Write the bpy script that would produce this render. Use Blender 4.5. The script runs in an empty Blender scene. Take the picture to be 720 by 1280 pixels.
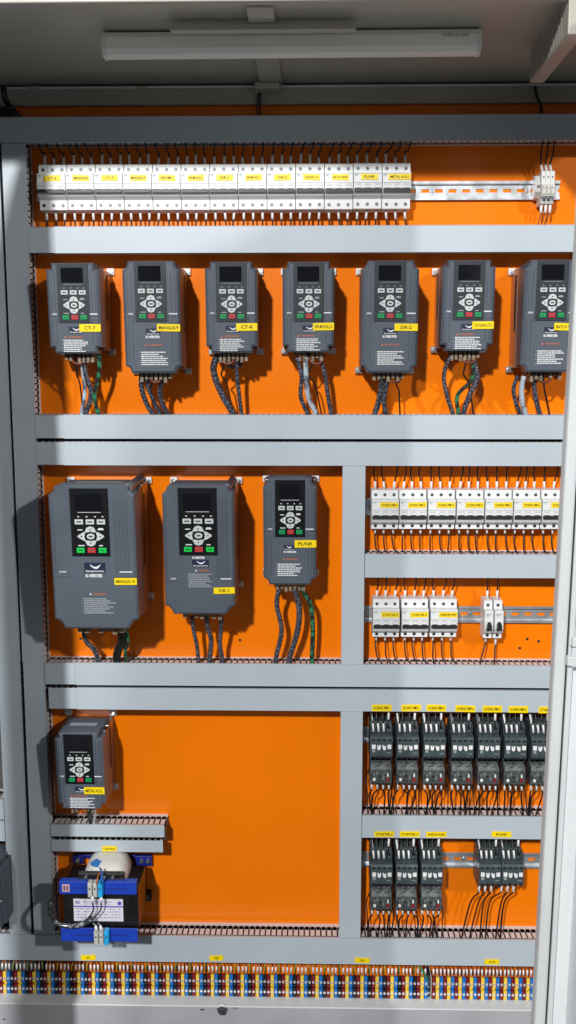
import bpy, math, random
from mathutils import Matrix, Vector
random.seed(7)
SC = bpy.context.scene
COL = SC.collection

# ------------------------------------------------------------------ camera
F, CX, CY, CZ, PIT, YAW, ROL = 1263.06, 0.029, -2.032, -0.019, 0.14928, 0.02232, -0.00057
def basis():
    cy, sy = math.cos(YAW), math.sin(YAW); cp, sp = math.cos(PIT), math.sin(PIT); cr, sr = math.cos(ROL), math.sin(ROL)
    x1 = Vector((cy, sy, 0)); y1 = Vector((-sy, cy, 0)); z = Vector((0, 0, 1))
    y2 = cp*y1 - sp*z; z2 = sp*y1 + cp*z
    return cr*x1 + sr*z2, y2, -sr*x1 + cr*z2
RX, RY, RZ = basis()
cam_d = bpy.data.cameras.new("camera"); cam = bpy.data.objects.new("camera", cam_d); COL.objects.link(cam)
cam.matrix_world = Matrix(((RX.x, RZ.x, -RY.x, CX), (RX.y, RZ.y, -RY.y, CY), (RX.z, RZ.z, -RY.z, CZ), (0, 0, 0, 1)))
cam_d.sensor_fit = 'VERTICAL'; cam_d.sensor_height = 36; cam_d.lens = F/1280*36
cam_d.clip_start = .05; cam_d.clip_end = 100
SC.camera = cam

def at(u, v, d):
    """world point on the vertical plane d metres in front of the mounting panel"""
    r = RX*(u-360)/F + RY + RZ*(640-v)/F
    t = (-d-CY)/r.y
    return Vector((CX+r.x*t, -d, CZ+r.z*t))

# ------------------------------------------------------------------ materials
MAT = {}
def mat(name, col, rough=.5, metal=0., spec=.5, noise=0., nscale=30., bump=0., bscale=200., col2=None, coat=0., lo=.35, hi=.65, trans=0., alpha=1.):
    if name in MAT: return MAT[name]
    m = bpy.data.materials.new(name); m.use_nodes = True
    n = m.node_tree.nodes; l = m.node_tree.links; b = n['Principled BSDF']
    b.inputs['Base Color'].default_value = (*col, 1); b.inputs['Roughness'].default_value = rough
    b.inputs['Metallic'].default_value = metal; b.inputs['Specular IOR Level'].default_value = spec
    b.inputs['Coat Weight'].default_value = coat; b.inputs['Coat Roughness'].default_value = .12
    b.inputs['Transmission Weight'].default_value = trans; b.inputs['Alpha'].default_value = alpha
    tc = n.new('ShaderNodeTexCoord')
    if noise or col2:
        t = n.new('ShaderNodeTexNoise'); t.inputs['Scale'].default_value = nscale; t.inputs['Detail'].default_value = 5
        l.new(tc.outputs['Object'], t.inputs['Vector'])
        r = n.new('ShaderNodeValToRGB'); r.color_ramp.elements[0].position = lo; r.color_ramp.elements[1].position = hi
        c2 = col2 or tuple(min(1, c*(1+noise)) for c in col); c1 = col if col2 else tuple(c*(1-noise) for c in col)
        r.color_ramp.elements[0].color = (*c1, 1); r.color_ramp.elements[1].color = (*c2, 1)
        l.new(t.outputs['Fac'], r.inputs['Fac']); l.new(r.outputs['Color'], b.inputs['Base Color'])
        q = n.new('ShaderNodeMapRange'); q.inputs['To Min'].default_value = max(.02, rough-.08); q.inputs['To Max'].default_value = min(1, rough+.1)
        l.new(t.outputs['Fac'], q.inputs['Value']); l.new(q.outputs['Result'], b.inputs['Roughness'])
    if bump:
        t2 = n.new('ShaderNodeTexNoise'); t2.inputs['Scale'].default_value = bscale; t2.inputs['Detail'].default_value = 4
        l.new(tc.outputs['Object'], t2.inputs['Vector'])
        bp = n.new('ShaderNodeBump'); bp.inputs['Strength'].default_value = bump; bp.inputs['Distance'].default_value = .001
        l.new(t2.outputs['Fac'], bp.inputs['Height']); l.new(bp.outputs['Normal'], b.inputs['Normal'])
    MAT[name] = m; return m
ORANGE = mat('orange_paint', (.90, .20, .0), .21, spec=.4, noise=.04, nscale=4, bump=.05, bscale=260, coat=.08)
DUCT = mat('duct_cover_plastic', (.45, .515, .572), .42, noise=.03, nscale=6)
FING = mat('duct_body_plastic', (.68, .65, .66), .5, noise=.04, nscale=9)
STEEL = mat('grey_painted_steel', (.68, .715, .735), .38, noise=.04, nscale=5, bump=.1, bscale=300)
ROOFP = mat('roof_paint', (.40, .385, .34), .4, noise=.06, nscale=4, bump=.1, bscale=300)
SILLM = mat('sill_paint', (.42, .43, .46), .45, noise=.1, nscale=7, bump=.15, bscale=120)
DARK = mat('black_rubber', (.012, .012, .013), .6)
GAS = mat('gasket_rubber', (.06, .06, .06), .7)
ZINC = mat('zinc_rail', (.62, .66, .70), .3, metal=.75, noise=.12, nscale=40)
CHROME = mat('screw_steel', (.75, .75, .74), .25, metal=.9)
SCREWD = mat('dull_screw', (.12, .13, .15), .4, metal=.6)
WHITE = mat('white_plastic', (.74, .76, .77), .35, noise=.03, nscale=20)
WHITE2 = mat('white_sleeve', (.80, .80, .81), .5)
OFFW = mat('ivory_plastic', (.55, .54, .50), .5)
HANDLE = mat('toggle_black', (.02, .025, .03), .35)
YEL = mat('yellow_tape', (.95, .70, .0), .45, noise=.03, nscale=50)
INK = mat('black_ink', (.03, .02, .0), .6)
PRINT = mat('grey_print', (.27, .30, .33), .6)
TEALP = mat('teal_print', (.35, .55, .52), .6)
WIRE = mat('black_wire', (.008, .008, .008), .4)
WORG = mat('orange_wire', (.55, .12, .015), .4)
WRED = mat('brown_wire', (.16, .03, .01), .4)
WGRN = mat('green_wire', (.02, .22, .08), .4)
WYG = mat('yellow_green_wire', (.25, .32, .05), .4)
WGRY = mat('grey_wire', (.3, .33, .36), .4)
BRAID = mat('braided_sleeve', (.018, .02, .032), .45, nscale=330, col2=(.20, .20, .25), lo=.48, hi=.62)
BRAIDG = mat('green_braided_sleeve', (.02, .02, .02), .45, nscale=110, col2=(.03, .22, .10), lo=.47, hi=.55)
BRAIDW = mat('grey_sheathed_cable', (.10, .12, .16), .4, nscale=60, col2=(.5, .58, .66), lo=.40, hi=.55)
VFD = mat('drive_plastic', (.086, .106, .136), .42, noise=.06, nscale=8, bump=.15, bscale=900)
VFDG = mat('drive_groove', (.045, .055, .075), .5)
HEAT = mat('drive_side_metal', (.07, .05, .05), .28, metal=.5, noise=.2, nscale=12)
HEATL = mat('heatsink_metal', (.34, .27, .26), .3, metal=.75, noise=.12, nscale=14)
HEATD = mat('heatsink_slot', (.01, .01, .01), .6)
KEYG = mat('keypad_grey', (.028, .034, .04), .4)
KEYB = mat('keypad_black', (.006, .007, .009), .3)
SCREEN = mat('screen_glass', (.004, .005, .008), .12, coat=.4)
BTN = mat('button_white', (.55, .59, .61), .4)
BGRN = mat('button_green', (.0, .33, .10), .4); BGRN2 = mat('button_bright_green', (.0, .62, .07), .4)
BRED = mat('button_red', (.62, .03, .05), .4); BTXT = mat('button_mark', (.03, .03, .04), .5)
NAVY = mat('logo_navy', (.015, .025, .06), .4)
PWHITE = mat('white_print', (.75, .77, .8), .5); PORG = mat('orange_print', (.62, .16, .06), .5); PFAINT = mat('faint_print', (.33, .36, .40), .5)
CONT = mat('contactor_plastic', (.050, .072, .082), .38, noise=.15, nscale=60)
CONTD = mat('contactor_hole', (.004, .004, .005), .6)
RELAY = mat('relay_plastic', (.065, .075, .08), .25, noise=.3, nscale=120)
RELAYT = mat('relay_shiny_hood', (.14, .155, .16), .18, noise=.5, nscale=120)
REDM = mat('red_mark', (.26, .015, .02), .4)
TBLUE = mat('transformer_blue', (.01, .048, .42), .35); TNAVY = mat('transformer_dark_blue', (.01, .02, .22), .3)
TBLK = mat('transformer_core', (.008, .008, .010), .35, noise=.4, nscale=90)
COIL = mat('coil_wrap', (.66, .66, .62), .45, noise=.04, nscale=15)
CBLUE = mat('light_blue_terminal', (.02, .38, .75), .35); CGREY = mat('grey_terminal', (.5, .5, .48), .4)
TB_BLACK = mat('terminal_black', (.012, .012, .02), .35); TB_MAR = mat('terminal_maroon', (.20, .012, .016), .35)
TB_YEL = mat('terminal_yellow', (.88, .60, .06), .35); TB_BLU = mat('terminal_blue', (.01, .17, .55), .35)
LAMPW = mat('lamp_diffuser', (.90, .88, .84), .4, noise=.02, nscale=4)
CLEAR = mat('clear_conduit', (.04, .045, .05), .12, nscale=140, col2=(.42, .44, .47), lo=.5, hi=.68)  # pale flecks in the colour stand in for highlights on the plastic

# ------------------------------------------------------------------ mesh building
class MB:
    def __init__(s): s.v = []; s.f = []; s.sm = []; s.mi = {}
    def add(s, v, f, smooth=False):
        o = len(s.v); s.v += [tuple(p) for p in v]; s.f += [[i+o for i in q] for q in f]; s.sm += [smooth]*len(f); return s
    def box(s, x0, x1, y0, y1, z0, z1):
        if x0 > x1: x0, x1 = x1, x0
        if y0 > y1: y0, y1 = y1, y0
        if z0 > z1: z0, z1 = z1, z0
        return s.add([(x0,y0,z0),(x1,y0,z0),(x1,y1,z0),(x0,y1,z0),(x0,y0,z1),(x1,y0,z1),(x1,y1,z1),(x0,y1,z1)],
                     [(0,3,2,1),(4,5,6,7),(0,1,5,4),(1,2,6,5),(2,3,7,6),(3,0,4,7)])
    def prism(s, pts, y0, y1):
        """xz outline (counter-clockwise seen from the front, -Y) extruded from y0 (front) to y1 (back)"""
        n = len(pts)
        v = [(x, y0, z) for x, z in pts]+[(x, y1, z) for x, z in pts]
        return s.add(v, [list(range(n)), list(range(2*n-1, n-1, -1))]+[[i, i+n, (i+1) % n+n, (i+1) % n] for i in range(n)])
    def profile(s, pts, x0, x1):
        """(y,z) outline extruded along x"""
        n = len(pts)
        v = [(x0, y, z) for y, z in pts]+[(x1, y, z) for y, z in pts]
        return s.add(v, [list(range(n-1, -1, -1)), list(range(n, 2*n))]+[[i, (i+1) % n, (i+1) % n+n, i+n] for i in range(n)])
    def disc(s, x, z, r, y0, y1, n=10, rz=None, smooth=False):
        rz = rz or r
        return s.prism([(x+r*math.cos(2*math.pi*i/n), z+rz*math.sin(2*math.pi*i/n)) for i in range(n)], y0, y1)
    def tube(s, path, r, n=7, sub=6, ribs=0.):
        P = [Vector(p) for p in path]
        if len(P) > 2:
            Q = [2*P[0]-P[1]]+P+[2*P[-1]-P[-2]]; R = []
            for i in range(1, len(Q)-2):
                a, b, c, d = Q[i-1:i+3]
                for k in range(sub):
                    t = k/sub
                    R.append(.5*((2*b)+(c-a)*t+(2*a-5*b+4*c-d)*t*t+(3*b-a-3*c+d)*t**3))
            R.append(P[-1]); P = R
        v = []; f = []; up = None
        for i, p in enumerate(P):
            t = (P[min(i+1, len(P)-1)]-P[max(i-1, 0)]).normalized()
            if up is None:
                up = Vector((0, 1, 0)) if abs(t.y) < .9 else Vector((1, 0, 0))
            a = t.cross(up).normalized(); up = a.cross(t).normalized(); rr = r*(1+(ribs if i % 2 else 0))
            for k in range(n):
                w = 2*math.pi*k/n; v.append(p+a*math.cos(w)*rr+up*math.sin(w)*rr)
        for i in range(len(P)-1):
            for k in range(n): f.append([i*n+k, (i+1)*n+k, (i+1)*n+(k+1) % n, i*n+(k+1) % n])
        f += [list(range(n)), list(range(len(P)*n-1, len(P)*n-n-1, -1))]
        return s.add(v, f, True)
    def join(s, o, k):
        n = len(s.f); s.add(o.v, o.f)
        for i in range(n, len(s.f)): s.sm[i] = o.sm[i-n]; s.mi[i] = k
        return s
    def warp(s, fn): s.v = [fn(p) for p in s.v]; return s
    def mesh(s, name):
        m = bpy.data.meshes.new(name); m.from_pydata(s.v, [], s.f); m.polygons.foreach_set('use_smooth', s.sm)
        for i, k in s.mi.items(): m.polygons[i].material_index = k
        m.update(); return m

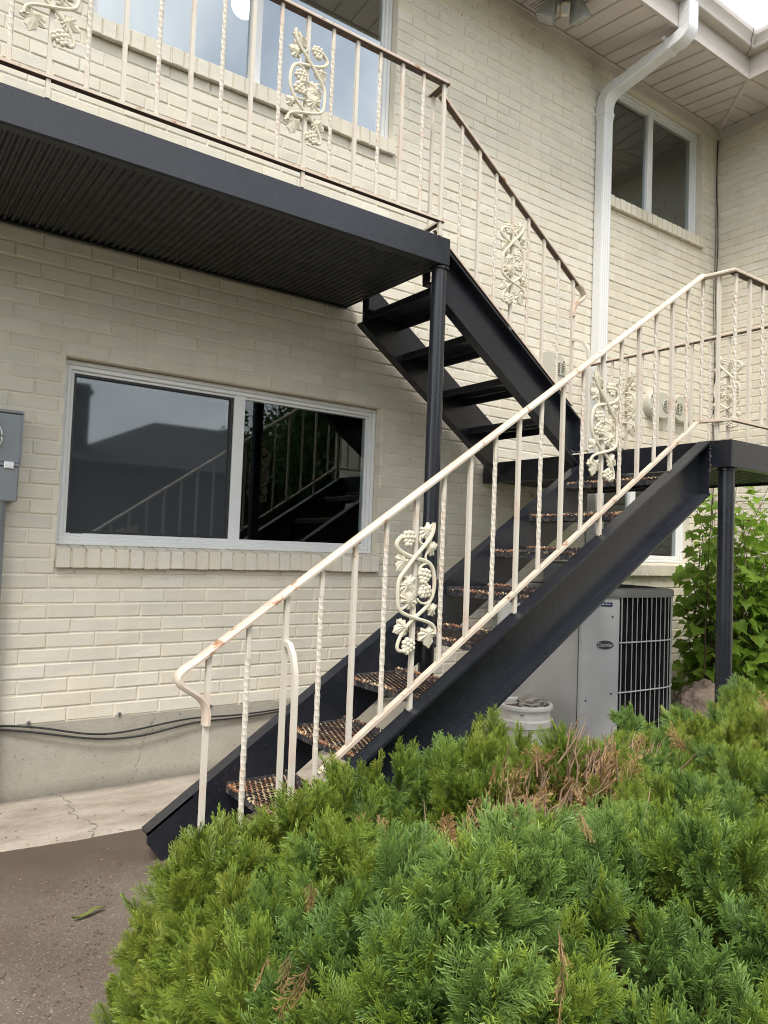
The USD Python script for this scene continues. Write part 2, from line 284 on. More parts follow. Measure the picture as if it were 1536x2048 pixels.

Task:
Only lines that contain the word "Write" are wanted; copy each of them.

Reply:
Write the bpy script that would produce this render. Use Blender 4.5. The script runs in an empty Blender scene. Take the picture to be 720 by 1280 pixels.
The USD Python script for this scene continues. Write part 2, from line 284 on. More parts follow. Measure the picture as if it were 1536x2048 pixels.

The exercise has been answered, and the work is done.